— Begin Given data —

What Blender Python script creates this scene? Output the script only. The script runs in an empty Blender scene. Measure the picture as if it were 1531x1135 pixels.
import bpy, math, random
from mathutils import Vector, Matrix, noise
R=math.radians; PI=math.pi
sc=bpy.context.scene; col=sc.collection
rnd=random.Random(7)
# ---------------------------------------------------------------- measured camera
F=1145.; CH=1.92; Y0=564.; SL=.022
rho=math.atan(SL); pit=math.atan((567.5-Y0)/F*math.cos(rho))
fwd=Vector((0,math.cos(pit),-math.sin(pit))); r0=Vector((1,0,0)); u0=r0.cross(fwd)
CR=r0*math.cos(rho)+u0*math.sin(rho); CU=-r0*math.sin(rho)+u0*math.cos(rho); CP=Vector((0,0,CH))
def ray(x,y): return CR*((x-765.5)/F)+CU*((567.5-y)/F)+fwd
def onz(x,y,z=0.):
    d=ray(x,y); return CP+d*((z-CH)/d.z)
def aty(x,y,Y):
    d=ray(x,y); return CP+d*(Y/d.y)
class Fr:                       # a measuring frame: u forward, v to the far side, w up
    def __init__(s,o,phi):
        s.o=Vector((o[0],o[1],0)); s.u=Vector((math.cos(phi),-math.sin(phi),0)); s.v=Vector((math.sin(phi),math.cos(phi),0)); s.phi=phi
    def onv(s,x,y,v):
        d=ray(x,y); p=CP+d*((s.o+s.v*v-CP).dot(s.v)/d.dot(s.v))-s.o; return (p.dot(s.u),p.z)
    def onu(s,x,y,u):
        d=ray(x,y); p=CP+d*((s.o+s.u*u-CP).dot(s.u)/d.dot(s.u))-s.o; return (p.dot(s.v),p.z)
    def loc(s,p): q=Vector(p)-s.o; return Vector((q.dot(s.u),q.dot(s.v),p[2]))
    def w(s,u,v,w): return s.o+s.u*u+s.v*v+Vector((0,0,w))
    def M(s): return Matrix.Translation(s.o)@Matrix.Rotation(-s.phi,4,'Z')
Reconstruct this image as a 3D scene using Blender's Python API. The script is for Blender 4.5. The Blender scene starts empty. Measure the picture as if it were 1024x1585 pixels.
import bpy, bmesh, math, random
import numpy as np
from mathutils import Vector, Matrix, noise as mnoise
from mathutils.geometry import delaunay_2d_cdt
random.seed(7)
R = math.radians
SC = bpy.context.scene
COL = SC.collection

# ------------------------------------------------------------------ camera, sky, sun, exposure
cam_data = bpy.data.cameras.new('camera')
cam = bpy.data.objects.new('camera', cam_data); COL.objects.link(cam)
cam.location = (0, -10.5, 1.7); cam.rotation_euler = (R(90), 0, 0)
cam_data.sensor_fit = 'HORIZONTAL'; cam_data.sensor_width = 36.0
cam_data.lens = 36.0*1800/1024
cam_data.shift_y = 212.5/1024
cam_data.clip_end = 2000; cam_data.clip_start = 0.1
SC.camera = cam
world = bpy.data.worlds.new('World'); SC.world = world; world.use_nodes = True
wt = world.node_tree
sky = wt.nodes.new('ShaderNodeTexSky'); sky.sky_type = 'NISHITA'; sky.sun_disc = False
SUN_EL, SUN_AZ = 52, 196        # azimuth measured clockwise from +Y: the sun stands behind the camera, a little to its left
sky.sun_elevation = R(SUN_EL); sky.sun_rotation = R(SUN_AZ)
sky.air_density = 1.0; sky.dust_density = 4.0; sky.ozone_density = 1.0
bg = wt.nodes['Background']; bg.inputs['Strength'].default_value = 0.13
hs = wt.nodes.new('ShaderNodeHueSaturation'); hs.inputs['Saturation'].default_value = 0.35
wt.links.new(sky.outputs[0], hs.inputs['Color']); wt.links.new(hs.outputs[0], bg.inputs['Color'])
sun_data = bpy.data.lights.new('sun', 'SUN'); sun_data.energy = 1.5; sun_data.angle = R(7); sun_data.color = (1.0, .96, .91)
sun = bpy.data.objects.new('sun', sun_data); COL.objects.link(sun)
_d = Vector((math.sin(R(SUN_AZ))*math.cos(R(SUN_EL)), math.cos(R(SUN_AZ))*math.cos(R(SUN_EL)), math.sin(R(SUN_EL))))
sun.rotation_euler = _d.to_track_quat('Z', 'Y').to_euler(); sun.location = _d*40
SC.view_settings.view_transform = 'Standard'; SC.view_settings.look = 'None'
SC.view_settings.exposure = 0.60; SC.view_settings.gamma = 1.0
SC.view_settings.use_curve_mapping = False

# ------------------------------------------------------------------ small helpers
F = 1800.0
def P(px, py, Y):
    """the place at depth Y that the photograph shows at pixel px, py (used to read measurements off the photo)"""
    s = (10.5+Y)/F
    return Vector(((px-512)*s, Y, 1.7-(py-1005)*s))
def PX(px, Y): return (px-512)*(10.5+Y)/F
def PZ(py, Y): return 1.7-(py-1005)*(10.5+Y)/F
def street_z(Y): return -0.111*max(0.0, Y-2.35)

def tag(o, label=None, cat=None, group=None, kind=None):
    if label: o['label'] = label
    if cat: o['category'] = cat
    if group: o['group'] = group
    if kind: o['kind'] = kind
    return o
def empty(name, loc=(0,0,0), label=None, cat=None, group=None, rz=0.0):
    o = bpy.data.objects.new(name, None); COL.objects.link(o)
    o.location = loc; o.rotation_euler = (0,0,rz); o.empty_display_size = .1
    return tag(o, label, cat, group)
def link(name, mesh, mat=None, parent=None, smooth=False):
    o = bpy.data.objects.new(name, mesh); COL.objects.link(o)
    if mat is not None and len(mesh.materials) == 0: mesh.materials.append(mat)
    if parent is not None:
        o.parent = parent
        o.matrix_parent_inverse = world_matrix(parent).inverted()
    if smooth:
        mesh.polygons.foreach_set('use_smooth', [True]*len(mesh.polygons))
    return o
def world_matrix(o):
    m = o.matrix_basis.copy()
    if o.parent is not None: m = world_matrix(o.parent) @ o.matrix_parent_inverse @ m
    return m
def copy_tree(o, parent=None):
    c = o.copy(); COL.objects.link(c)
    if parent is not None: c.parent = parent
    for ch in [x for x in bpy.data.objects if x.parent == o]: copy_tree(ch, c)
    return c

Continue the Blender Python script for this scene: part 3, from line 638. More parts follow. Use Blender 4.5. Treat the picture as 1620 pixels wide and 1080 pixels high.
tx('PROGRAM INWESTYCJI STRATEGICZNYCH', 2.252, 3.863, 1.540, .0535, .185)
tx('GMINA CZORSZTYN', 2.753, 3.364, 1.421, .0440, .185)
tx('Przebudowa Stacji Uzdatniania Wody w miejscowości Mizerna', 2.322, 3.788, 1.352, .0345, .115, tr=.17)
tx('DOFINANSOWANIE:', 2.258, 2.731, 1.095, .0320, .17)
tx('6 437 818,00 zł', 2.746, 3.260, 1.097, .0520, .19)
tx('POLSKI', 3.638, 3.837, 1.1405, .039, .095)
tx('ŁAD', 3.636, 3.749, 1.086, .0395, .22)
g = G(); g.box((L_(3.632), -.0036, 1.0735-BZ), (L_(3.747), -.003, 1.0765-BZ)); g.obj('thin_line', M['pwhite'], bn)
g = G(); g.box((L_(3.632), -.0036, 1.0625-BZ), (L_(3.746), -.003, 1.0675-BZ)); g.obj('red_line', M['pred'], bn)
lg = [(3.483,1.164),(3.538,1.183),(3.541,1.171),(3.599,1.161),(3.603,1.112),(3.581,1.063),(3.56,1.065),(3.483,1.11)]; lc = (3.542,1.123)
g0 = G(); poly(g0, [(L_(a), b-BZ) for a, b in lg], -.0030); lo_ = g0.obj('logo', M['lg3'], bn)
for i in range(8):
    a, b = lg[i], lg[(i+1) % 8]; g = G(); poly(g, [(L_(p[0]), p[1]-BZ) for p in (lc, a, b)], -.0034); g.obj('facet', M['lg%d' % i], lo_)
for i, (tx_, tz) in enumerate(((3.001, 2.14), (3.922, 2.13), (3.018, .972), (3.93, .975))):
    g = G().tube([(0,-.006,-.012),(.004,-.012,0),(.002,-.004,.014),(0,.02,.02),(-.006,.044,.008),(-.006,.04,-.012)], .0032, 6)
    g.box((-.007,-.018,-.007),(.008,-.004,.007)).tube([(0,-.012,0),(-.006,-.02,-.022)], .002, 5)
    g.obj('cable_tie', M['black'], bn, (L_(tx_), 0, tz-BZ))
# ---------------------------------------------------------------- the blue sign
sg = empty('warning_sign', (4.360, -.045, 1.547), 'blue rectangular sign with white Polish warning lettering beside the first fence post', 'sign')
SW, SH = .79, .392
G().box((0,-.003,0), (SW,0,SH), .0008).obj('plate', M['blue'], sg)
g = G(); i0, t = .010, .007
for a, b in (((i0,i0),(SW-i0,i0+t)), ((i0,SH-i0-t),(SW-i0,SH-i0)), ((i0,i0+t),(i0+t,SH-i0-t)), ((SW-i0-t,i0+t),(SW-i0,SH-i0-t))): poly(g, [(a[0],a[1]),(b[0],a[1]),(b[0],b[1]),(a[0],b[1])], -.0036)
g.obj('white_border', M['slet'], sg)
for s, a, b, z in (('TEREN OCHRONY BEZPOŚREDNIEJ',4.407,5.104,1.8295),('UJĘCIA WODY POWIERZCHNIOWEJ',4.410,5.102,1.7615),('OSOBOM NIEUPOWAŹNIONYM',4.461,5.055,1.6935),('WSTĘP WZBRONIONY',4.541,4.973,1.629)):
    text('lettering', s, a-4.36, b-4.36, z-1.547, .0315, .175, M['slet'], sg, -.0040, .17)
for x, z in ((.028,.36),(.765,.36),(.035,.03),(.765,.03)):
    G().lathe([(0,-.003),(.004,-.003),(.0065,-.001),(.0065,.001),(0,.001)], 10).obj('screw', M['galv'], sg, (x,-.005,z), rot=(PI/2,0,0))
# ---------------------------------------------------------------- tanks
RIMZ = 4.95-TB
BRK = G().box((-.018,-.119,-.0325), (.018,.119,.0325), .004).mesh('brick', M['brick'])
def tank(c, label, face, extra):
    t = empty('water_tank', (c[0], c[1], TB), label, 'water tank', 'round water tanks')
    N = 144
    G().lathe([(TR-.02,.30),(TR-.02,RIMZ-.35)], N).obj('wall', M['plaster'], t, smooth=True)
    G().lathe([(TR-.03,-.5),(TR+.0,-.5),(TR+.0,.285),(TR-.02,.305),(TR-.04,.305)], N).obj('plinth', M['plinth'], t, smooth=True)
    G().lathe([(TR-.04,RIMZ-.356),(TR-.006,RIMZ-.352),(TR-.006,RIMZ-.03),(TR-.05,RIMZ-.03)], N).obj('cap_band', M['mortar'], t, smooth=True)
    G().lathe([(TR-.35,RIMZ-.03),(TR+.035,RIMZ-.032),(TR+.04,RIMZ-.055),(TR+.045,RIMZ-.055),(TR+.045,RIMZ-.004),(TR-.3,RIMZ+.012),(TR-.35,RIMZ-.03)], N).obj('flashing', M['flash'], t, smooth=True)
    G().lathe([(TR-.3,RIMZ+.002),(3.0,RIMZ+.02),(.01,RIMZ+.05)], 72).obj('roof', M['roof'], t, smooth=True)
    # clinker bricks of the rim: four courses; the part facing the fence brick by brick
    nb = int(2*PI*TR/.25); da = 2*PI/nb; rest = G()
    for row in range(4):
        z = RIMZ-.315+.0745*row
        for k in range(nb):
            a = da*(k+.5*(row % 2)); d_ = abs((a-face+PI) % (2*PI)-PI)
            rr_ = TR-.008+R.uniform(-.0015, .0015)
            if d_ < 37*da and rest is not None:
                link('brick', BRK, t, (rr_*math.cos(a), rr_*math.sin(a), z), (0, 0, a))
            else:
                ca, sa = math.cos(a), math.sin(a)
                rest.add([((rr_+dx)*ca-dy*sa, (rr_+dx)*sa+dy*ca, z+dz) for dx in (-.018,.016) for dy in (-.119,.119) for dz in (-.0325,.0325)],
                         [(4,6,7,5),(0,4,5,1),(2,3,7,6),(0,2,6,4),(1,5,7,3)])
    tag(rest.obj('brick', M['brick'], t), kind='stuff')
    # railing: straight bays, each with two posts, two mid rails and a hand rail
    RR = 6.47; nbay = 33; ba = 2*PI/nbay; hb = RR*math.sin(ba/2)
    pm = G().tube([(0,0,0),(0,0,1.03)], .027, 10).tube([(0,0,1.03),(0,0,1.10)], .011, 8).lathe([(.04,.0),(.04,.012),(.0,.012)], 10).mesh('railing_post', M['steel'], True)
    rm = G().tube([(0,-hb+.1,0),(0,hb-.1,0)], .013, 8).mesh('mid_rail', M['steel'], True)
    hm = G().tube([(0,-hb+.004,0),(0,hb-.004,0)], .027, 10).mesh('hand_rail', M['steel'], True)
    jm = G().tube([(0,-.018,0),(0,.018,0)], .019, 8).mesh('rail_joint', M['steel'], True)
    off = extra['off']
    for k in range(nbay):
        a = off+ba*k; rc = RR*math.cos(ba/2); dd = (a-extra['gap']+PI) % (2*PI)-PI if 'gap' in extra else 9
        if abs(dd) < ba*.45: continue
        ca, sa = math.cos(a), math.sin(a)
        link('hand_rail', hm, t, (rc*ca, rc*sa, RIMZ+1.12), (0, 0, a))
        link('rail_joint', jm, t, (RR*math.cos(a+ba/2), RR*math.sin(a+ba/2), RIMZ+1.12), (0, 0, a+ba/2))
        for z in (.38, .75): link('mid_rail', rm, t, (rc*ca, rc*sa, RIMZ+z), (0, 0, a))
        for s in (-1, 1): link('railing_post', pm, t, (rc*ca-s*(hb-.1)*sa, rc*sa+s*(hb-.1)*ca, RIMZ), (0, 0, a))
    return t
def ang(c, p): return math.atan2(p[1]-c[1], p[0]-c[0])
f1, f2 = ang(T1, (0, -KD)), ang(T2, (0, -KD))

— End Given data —

Goal of the exercise:
Find the lines with the string "part" and reproduce them.

Task solution:
Continue the Blender Python script for this scene: part 3, from line 638. More parts follow. Use Blender 4.5. Treat the picture as 1620 pixels wide and 1080 pixels high.
    # clinker bricks of the rim: four courses; the part facing the fence brick by brick